Written exercise: Nothing may be dropped or altered: reproduce all the data.

::::

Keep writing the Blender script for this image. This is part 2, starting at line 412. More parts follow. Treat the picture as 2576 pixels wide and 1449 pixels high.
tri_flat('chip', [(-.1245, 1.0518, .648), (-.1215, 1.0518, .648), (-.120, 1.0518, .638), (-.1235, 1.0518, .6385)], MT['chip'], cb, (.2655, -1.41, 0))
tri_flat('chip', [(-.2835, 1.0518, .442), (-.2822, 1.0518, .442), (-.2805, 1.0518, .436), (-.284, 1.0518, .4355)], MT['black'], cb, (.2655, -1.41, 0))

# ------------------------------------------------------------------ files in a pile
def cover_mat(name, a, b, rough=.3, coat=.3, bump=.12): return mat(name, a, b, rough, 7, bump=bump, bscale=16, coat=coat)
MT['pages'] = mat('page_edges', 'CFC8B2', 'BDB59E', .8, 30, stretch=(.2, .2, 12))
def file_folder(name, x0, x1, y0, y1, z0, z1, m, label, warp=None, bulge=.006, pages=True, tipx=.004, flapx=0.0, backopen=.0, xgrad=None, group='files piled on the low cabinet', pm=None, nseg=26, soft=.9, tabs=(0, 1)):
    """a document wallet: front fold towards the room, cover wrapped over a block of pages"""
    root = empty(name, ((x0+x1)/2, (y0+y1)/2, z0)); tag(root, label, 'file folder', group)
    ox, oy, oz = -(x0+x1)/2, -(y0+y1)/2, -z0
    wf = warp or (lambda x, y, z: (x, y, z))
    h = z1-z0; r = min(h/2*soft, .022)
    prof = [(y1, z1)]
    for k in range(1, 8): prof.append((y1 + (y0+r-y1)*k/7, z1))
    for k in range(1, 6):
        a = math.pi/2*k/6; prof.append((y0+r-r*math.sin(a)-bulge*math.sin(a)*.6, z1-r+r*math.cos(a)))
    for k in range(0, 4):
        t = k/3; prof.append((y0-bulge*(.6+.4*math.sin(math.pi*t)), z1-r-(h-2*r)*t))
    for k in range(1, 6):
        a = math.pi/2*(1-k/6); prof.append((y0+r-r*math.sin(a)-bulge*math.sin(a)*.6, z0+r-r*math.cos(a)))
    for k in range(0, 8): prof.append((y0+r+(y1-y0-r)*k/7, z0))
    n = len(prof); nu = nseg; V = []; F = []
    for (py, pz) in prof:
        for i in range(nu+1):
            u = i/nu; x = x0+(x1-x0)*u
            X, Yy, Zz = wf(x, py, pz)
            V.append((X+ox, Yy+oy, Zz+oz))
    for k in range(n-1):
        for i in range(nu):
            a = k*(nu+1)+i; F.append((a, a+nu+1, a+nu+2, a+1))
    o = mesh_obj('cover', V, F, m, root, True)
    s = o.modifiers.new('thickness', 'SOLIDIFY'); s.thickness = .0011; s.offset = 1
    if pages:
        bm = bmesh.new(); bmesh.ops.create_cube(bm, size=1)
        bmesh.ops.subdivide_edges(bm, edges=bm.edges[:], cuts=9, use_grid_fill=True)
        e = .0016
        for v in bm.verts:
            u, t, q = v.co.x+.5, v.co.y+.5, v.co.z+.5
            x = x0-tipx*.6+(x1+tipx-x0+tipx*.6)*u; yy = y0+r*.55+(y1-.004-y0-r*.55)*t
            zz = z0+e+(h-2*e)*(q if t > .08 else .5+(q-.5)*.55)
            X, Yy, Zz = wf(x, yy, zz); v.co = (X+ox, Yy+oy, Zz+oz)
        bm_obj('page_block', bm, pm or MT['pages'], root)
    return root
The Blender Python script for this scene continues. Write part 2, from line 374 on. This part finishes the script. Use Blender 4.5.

::::

Answer for this exercise:
Keep writing the Blender script for this image. This is part 2, starting at line 412. More parts follow. Treat the picture as 2576 pixels wide and 1449 pixels high.
tri_flat('chip', [(-.1245, 1.0518, .648), (-.1215, 1.0518, .648), (-.120, 1.0518, .638), (-.1235, 1.0518, .6385)], MT['chip'], cb, (.2655, -1.41, 0))
tri_flat('chip', [(-.2835, 1.0518, .442), (-.2822, 1.0518, .442), (-.2805, 1.0518, .436), (-.284, 1.0518, .4355)], MT['black'], cb, (.2655, -1.41, 0))

# ------------------------------------------------------------------ files in a pile
def cover_mat(name, a, b, rough=.3, coat=.3, bump=.12): return mat(name, a, b, rough, 7, bump=bump, bscale=16, coat=coat)
MT['pages'] = mat('page_edges', 'CFC8B2', 'BDB59E', .8, 30, stretch=(.2, .2, 12))
def file_folder(name, x0, x1, y0, y1, z0, z1, m, label, warp=None, bulge=.006, pages=True, tipx=.004, flapx=0.0, backopen=.0, xgrad=None, group='files piled on the low cabinet', pm=None, nseg=26, soft=.9, tabs=(0, 1)):
    """a document wallet: front fold towards the room, cover wrapped over a block of pages"""
    root = empty(name, ((x0+x1)/2, (y0+y1)/2, z0)); tag(root, label, 'file folder', group)
    ox, oy, oz = -(x0+x1)/2, -(y0+y1)/2, -z0
    wf = warp or (lambda x, y, z: (x, y, z))
    h = z1-z0; r = min(h/2*soft, .022)
    prof = [(y1, z1)]
    for k in range(1, 8): prof.append((y1 + (y0+r-y1)*k/7, z1))
    for k in range(1, 6):
        a = math.pi/2*k/6; prof.append((y0+r-r*math.sin(a)-bulge*math.sin(a)*.6, z1-r+r*math.cos(a)))
    for k in range(0, 4):
        t = k/3; prof.append((y0-bulge*(.6+.4*math.sin(math.pi*t)), z1-r-(h-2*r)*t))
    for k in range(1, 6):
        a = math.pi/2*(1-k/6); prof.append((y0+r-r*math.sin(a)-bulge*math.sin(a)*.6, z0+r-r*math.cos(a)))
    for k in range(0, 8): prof.append((y0+r+(y1-y0-r)*k/7, z0))
    n = len(prof); nu = nseg; V = []; F = []
    for (py, pz) in prof:
        for i in range(nu+1):
            u = i/nu; x = x0+(x1-x0)*u
            X, Yy, Zz = wf(x, py, pz)
            V.append((X+ox, Yy+oy, Zz+oz))
    for k in range(n-1):
        for i in range(nu):
            a = k*(nu+1)+i; F.append((a, a+nu+1, a+nu+2, a+1))
    o = mesh_obj('cover', V, F, m, root, True)
    s = o.modifiers.new('thickness', 'SOLIDIFY'); s.thickness = .0011; s.offset = 1
    if pages:
        bm = bmesh.new(); bmesh.ops.create_cube(bm, size=1)
        bmesh.ops.subdivide_edges(bm, edges=bm.edges[:], cuts=9, use_grid_fill=True)
        e = .0016
        for v in bm.verts:
            u, t, q = v.co.x+.5, v.co.y+.5, v.co.z+.5
            x = x0-tipx*.6+(x1+tipx-x0+tipx*.6)*u; yy = y0+r*.55+(y1-.004-y0-r*.55)*t
            zz = z0+e+(h-2*e)*(q if t > .08 else .5+(q-.5)*.55)
            X, Yy, Zz = wf(x, yy, zz); v.co = (X+ox, Yy+oy, Zz+oz)
        bm_obj('page_block', bm, pm or MT['pages'], root)
    return root
The Blender Python script for this scene continues. Write part 2, from line 374 on. This part finishes the script. Use Blender 4.5.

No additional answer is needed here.